— begin RECORDED INFORMATION —

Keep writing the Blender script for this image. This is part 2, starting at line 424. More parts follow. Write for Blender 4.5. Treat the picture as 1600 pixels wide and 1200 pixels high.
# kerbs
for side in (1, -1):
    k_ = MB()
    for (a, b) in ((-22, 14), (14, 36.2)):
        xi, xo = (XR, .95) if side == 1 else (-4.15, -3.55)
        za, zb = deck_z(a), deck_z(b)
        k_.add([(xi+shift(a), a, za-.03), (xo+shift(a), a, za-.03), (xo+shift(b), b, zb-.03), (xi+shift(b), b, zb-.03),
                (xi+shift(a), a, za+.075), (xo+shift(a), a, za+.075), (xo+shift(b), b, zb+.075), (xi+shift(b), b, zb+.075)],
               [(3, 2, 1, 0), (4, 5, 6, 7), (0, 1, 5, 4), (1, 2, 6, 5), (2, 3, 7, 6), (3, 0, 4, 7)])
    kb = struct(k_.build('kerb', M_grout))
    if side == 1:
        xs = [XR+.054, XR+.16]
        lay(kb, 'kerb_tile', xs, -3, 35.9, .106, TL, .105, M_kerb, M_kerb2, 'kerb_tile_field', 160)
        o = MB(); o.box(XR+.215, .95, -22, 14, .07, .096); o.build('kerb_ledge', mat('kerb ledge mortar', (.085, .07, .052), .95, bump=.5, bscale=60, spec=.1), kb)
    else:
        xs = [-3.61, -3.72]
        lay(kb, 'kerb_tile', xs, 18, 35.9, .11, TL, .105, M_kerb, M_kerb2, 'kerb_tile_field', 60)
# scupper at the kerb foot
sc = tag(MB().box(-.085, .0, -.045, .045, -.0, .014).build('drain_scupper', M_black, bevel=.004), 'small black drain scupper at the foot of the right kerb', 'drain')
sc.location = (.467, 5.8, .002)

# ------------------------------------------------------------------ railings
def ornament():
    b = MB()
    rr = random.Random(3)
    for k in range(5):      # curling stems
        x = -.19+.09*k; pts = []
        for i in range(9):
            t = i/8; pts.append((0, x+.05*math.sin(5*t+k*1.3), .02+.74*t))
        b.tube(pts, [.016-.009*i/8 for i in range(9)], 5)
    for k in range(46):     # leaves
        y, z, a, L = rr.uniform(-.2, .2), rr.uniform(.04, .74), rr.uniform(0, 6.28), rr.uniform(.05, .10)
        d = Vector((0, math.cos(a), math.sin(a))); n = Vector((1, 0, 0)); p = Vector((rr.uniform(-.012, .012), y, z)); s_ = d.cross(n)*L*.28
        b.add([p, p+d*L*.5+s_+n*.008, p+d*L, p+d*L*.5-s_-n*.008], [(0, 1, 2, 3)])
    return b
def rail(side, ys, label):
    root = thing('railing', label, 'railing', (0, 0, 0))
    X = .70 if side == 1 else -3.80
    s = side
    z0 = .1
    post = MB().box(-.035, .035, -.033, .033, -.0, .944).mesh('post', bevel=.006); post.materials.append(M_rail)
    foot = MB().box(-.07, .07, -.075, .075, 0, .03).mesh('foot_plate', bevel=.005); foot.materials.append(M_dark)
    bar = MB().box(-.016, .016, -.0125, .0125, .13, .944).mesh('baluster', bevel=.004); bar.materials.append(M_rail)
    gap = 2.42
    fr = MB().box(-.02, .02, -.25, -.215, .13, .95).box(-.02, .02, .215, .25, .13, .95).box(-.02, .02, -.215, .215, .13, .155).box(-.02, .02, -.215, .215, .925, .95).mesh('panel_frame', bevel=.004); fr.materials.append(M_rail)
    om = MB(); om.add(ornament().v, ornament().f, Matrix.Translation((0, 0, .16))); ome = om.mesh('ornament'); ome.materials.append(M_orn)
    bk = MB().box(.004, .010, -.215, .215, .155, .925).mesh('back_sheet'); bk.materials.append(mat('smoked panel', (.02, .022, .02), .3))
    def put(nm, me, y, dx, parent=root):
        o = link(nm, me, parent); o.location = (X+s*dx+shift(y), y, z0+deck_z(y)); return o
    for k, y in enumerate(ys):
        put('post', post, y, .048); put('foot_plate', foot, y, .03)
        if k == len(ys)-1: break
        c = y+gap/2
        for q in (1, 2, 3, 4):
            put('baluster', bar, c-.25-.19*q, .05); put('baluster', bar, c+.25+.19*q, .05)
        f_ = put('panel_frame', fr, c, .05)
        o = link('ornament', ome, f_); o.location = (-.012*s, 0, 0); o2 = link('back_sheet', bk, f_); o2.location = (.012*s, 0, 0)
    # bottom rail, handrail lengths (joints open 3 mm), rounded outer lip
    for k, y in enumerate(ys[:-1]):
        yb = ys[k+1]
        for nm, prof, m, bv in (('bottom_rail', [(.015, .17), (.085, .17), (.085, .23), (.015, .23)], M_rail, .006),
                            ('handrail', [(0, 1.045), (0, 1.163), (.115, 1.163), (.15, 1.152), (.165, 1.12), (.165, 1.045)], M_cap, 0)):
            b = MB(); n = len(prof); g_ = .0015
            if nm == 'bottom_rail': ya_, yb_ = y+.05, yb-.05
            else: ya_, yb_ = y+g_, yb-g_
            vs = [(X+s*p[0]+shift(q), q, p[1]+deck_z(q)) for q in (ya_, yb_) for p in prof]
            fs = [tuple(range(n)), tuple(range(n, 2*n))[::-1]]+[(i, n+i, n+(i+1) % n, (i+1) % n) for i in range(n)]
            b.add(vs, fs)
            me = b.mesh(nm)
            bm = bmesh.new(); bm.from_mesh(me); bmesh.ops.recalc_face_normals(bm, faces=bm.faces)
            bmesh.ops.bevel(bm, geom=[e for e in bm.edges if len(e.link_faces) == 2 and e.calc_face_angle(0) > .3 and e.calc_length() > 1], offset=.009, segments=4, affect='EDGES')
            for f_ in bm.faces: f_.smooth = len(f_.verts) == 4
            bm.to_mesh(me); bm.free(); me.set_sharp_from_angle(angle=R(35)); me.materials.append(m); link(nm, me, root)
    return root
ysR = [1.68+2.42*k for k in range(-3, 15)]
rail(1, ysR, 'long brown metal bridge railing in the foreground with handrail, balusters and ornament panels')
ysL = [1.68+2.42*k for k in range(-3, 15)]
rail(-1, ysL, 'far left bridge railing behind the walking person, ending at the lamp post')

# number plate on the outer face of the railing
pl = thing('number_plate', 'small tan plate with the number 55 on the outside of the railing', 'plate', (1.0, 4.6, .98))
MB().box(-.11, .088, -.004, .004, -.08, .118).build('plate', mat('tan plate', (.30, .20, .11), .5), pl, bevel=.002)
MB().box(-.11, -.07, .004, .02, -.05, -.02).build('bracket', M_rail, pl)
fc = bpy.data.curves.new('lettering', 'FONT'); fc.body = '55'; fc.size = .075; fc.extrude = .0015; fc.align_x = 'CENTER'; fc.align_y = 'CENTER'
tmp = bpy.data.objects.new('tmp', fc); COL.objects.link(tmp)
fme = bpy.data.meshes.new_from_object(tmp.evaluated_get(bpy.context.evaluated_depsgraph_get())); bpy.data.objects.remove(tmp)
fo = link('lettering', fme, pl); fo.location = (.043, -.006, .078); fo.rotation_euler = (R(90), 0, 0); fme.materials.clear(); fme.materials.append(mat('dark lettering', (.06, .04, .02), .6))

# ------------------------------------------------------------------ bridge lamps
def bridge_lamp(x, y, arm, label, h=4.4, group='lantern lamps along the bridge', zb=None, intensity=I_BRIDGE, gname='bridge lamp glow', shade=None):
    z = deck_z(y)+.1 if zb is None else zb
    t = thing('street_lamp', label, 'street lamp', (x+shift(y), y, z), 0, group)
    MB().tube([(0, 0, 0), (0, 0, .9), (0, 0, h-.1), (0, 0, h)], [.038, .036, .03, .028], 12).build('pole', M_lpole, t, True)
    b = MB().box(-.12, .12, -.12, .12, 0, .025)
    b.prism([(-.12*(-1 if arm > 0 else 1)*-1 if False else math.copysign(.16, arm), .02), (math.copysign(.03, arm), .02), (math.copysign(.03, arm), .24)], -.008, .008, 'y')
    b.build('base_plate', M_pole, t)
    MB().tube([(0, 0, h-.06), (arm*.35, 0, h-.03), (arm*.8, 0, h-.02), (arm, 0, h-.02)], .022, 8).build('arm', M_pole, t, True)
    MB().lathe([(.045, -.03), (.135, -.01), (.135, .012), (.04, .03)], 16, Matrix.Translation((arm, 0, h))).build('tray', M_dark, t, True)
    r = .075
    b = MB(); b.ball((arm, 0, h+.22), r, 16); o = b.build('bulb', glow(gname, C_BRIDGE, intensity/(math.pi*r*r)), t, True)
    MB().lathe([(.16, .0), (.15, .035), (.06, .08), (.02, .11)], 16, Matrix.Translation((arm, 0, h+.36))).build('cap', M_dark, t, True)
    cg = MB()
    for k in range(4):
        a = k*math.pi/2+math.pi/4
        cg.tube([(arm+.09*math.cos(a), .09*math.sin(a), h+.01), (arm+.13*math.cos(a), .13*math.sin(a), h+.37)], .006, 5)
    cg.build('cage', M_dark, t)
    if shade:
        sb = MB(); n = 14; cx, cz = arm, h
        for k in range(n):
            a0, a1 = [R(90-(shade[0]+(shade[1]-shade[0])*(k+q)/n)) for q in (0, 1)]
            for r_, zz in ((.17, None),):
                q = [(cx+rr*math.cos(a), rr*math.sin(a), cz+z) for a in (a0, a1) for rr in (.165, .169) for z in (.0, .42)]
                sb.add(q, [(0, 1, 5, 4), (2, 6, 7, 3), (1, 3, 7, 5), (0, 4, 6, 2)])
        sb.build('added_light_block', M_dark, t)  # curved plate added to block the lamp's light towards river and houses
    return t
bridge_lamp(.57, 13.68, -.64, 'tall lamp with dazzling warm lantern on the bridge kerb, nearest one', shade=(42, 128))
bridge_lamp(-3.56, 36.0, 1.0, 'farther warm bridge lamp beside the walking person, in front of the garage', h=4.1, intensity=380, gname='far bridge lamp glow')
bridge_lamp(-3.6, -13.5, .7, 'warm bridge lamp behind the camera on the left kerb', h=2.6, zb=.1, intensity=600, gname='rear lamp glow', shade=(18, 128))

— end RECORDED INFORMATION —

# DO THIS
From the first line above through the line that contains "sc.location = (.467, 5.8, .002)", quote each line exactly. Output nothing more.

# COMPLETED EXERCISE
Keep writing the Blender script for this image. This is part 2, starting at line 424. More parts follow. Write for Blender 4.5. Treat the picture as 1600 pixels wide and 1200 pixels high.
# kerbs
for side in (1, -1):
    k_ = MB()
    for (a, b) in ((-22, 14), (14, 36.2)):
        xi, xo = (XR, .95) if side == 1 else (-4.15, -3.55)
        za, zb = deck_z(a), deck_z(b)
        k_.add([(xi+shift(a), a, za-.03), (xo+shift(a), a, za-.03), (xo+shift(b), b, zb-.03), (xi+shift(b), b, zb-.03),
                (xi+shift(a), a, za+.075), (xo+shift(a), a, za+.075), (xo+shift(b), b, zb+.075), (xi+shift(b), b, zb+.075)],
               [(3, 2, 1, 0), (4, 5, 6, 7), (0, 1, 5, 4), (1, 2, 6, 5), (2, 3, 7, 6), (3, 0, 4, 7)])
    kb = struct(k_.build('kerb', M_grout))
    if side == 1:
        xs = [XR+.054, XR+.16]
        lay(kb, 'kerb_tile', xs, -3, 35.9, .106, TL, .105, M_kerb, M_kerb2, 'kerb_tile_field', 160)
        o = MB(); o.box(XR+.215, .95, -22, 14, .07, .096); o.build('kerb_ledge', mat('kerb ledge mortar', (.085, .07, .052), .95, bump=.5, bscale=60, spec=.1), kb)
    else:
        xs = [-3.61, -3.72]
        lay(kb, 'kerb_tile', xs, 18, 35.9, .11, TL, .105, M_kerb, M_kerb2, 'kerb_tile_field', 60)
# scupper at the kerb foot
sc = tag(MB().box(-.085, .0, -.045, .045, -.0, .014).build('drain_scupper', M_black, bevel=.004), 'small black drain scupper at the foot of the right kerb', 'drain')
sc.location = (.467, 5.8, .002)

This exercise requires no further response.